There were a lot of things to be mentioned during the Christian Brother Academy Opening Day Flag Raising Ceremony on Friday, Sept. 9, but for members of the Watervliet Arsenal, it was a chance to be honored for completing a very intricate project.
It was the celebration of the opening day for students at CBA and there was also time dedicated to remembering the 9/11 terrorist attacks in 2001. The main event, though, was the unveiling of the newly restored cannons. Before the cannons were restored they were sitting on cinderblocks instead of their original wheels. Thanks to members of the Watervliet Arsenal’s Apprentice Training Area, workers were able to manufacture replicas of the old wheels and Green Island Auto Body sandblasted and painted the cannons to give them their original look.
When CBA moved its campus from Albany to Colonie, it took the cannon’s with them. The first thing Colleen Ward, director of Institutional Advancement at CBA heard from alumni when she joined the school a year ago was the need to fix up the cannons.
“The first thing the alumni said to me was, ‘We haven’t seen the wheels on the cannons, can we get them restored?’” she said. “There’s such great alumni pride here and it’s really important that everything is the way they remembered it and there’s a lot of tradition and history. The school just celebrated its 150th year and the cannons were sitting on cinderblocks and they just didn’t want it that way.”
Ward decided to speak with the arsenal, the original owners of the cannons, and the arsenal’s machinist gave the project the go-ahead.

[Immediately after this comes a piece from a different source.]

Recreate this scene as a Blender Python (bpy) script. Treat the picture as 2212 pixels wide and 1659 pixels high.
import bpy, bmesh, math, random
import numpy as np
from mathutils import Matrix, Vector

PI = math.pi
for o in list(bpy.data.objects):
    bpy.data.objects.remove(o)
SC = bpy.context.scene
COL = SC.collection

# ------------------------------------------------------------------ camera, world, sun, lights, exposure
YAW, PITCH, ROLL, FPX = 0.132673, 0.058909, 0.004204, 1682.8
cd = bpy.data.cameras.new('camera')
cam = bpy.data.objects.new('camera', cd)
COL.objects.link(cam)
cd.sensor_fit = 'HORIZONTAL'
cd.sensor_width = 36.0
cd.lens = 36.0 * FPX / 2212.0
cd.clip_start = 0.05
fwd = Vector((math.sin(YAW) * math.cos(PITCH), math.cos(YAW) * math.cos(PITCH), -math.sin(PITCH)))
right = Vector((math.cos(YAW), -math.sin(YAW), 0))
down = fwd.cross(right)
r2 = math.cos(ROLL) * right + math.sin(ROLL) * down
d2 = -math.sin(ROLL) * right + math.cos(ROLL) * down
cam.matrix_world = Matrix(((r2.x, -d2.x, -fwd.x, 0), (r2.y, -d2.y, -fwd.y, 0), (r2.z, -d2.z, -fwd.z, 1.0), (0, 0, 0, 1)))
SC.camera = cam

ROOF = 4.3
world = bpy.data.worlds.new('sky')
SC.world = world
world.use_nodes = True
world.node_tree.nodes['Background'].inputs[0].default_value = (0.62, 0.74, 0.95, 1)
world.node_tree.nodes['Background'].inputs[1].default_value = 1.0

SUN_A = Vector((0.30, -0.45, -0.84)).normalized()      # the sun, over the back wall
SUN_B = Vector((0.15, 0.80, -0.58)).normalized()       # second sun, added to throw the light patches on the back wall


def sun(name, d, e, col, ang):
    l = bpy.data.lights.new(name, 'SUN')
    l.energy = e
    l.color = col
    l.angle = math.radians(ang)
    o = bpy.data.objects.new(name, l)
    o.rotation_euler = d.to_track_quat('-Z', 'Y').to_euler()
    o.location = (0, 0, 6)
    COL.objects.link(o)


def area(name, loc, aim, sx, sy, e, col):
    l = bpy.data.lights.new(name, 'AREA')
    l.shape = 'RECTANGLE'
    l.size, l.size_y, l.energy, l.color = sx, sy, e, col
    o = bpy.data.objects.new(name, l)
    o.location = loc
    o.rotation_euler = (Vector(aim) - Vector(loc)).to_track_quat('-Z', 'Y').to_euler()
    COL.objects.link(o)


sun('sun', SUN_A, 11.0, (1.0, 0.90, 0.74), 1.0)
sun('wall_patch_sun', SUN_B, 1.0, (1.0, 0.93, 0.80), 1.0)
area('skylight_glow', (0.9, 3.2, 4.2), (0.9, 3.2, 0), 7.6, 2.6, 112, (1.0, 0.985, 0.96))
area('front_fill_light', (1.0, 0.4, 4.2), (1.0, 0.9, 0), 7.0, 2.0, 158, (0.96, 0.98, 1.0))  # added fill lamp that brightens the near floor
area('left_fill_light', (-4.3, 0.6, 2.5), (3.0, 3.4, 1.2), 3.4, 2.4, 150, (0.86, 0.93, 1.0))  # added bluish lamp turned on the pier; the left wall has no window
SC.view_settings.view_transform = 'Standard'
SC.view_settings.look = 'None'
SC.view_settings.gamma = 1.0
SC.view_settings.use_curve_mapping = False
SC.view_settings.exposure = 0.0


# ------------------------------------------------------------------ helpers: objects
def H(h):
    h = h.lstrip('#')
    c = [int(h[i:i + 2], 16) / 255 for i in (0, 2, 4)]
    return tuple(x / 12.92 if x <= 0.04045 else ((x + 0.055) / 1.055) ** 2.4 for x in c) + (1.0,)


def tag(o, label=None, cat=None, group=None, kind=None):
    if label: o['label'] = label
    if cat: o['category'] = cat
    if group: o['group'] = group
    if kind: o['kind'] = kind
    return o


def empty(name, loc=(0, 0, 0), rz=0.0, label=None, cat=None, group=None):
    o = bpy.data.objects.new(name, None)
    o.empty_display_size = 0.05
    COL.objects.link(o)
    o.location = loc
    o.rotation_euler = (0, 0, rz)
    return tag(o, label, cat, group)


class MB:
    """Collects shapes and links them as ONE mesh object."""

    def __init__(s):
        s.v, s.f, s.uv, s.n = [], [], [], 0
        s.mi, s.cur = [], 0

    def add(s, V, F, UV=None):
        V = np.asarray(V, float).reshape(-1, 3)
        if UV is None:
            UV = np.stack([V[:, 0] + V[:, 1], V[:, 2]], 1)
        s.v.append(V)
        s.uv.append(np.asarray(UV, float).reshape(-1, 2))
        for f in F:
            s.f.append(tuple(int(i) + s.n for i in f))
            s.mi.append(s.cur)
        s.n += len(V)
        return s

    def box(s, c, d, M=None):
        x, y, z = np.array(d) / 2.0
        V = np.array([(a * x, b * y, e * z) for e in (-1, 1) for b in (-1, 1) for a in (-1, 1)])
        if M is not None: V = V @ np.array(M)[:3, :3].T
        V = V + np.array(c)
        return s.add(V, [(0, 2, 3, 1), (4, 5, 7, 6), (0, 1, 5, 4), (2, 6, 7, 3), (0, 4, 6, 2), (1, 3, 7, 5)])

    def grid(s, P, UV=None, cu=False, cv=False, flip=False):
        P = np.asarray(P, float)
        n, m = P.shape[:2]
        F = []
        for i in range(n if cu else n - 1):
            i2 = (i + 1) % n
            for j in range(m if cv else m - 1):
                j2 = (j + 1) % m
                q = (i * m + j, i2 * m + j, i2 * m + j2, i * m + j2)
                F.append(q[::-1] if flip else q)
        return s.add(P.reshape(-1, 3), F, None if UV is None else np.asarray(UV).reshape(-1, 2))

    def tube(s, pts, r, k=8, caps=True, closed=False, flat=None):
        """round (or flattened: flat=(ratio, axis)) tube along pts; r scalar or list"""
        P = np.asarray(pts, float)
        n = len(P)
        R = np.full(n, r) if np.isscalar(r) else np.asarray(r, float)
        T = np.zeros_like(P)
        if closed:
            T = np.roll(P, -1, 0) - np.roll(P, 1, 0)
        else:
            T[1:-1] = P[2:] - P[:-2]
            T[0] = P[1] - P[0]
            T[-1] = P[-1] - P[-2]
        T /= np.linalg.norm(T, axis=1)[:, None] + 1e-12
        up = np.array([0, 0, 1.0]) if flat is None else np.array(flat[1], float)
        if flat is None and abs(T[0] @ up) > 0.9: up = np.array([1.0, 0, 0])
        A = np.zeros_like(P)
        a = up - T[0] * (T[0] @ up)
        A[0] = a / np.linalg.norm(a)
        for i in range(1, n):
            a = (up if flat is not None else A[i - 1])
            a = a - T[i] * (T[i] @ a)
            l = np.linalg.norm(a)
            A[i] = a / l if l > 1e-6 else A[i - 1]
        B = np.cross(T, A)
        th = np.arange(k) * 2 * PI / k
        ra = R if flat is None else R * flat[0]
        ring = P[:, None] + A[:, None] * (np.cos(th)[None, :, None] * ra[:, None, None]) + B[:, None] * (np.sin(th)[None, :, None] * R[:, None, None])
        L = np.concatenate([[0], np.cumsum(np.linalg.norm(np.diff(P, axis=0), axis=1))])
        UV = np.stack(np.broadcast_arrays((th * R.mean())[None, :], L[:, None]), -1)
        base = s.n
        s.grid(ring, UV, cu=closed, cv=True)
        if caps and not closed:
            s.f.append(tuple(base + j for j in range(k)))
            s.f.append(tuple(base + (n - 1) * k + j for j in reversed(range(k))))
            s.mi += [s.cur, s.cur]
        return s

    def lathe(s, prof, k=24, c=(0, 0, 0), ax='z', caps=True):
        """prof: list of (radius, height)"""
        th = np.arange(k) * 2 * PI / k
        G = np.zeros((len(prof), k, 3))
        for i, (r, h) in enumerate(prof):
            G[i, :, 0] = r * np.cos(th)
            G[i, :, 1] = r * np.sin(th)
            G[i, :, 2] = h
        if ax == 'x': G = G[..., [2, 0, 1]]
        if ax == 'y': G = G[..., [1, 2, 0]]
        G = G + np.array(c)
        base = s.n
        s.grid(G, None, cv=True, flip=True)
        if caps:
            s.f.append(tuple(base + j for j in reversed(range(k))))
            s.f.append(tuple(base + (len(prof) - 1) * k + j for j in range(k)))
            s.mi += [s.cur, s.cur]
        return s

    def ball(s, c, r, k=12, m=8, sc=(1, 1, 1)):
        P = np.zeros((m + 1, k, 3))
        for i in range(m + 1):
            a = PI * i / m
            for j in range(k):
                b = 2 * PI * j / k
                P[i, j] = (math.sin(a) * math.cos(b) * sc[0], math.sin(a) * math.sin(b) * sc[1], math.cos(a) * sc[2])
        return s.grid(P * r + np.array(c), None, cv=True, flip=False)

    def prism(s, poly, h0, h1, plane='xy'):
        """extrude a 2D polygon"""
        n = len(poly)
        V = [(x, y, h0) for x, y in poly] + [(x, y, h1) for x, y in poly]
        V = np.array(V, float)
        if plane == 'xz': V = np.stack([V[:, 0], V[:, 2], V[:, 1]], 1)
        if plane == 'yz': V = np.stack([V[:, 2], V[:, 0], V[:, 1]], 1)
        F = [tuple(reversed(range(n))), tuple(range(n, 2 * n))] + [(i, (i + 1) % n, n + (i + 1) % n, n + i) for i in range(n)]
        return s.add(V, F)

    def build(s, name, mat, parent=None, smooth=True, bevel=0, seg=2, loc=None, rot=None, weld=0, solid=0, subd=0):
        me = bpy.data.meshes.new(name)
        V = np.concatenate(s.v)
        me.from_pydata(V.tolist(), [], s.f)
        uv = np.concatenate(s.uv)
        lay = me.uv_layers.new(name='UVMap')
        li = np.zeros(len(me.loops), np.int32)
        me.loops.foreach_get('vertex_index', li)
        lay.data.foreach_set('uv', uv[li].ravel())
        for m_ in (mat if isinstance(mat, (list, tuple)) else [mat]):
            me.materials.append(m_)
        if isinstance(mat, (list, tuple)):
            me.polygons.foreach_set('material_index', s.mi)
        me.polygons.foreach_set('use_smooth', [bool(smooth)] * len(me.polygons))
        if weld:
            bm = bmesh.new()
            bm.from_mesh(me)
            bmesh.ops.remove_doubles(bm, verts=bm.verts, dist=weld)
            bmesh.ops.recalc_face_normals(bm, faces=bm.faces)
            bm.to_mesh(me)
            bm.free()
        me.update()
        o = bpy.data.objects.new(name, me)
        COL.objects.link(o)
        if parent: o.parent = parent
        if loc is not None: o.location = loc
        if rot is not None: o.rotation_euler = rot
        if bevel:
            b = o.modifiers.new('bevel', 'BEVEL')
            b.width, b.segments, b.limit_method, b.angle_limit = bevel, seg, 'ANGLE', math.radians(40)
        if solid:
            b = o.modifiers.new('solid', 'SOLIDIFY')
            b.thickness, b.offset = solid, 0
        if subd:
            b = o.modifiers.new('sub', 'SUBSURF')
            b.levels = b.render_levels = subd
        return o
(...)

“We pretty much begged them because I thought it would be such a great thing,” she said. “When they found out that these cannons were made at the Watervliet Arsenal, they came and verified them, the rest is history from there.”
It was the perfect project for the apprentices at the arsenal, said Jack Henry, an industrial specialist for the arsenal, as the project took them from February till the night before the actual ceremony.
“It takes into account a lot of the manufacturing techniques they need to know in order to be a journeyman machinist,” he said. “There are a number of processes they need to know and the project offered a lot of those processes, so it was quite valuable.”
The process the arsenal used was called reverse engineering. This meant the crew had to take the measurements of an existing part and fit the piece to that part. Henry said because they knew of the particular features they were able to make original measurements and do the manufacturing through there. The work was done at several locations such as the arsenal, the CBA campus and even their own homes. They got some help in transporting the cannon from John Wojtowicz, Inc.
“The opportunity to see all the different working s and how it can come together in the end for a deadline and come together so they’re going to be here forever,” Brant Mert, an apprentice on the project, said.
John Zayhowski, the apprentice training supervisor, said it was a great opportunity for a new and creative task for the apprentices at the arsenal. He said it was some non-conventional training for the apprentices to put everything they had learned to use in one project.
“It included reverse engineering, tolerance, print drawing and the actual manufacturing and fabrication of the actual project,” he said. “The machinist and tool makers that supervised the apprentices and the apprentices that worked on the project outdid themselves ten-fold. The amount of accuracy and tolerance put into these cannons were phenomenal.”
Terry VanFranken, who trained and led the apprentices, said the project was a fulfilling one and that it was great to help the apprentices learn how things are done.
“It’s really nice to see them [the cannons] back in operational and working order,” he said.
Brant Mert, an apprentice on the project, said every aspect on the project was a great learning experience for him.
“The opportunity to see all the different working s and how it can come together in the end for a deadline and come together so they’re going to be here forever,” he said.